2. Proof of \(E=mc^2\)

Einstein’s Thought Experiment. Imagine there is a box with length \(L\), a photon with energy \(E\) goes from one side to the other side. Consider the system of photon and the box.

By \eqref{eqn:egw},

\begin{equation} P_1=\frac{E}{c} \end{equation}

then by \eqref{eqn:mon},

\begin{equation} P_2=P_1=\frac{E}{c}. \end{equation}

Then by the definition of momentum \eqref{eqn:mon}

\begin{equation} v_{\text{box}}=\frac{P_2}{m_2}=\frac{E}{m_2c}. \end{equation}

On the other hand, for photon \(s_1\approx L\), then for box we have

\begin{equation} s_2=v_{\text{box}}\cdot t=\frac{E}{m_2c}\cdot t=\frac{E}{m_2c}\cdot \frac{L}{c} \end{equation}

Let the mass of photon be \(m\), then by Momentum Conservation Principle,

\begin{equation} mL-m_2\cdot \frac{EL}{m_2c^2}=0 \end{equation}

Which gives

\[E=mc^2.\]

This can be generalize to not only photon but all particles!

Quite easy! Right?

Proof of \(m={m_0}/{\sqrt{1-(\frac{v}{c})^2}}\)

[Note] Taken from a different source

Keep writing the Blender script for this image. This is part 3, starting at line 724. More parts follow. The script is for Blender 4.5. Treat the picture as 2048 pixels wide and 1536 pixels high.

Recall \(E=mc^2\), \(P=mv\), hence

\begin{equation}\label{eqn:inter} \frac{E}{P}=\frac{c^2}{v}\Rightarrow E=\frac{Pc^2}{v}. \end{equation}

Now by \eqref{eqn:tom},

\begin{equation} dE=Fdx=\frac{dP}{dt}dx=v\cdot dP, \end{equation} multiply above by \eqref{eqn:inter}, then

\[EdE=\frac{Pc^2}{v}\cdot v\cdot dP=Pc^2\cdot dP.\]

Take integral, we obtian

\[E^2=c^2P^2+const.\]

When \(P=0\), \(E=E_0=m_0c^2\). Therefore we already derived

\begin{equation}\label{eqn:final} E^2=c^2P^2+m_0^2c^4 \end{equation}

In particular, for photon, by \eqref{eqn:egw} \(E=Pc\), which implies the invariant mass (光子的静止质量) \(m_0=0\)! This simly says: For any pariticle that has positive invariant mass, it cannot achieve the speed of light!

Finally, use \eqref{eqn:inter}, we have \(P=\frac{Ev}{c^2}\), plug in \eqref{eqn:final} to obtain

\[E^2=E^2\frac{v^2}{c^2}+m_0^2c^4\Rightarrow E=\frac{m_0c^2}{\sqrt{1-\frac{v^2}{c^2}}}.\]

Again, use \(E=mc^2\), we obtain

\[m=\frac{m_0}{\sqrt{1-(\frac{v}{c})^2}}.\]

That’s it! Now you know why \(c\) is the fastest speed we can get!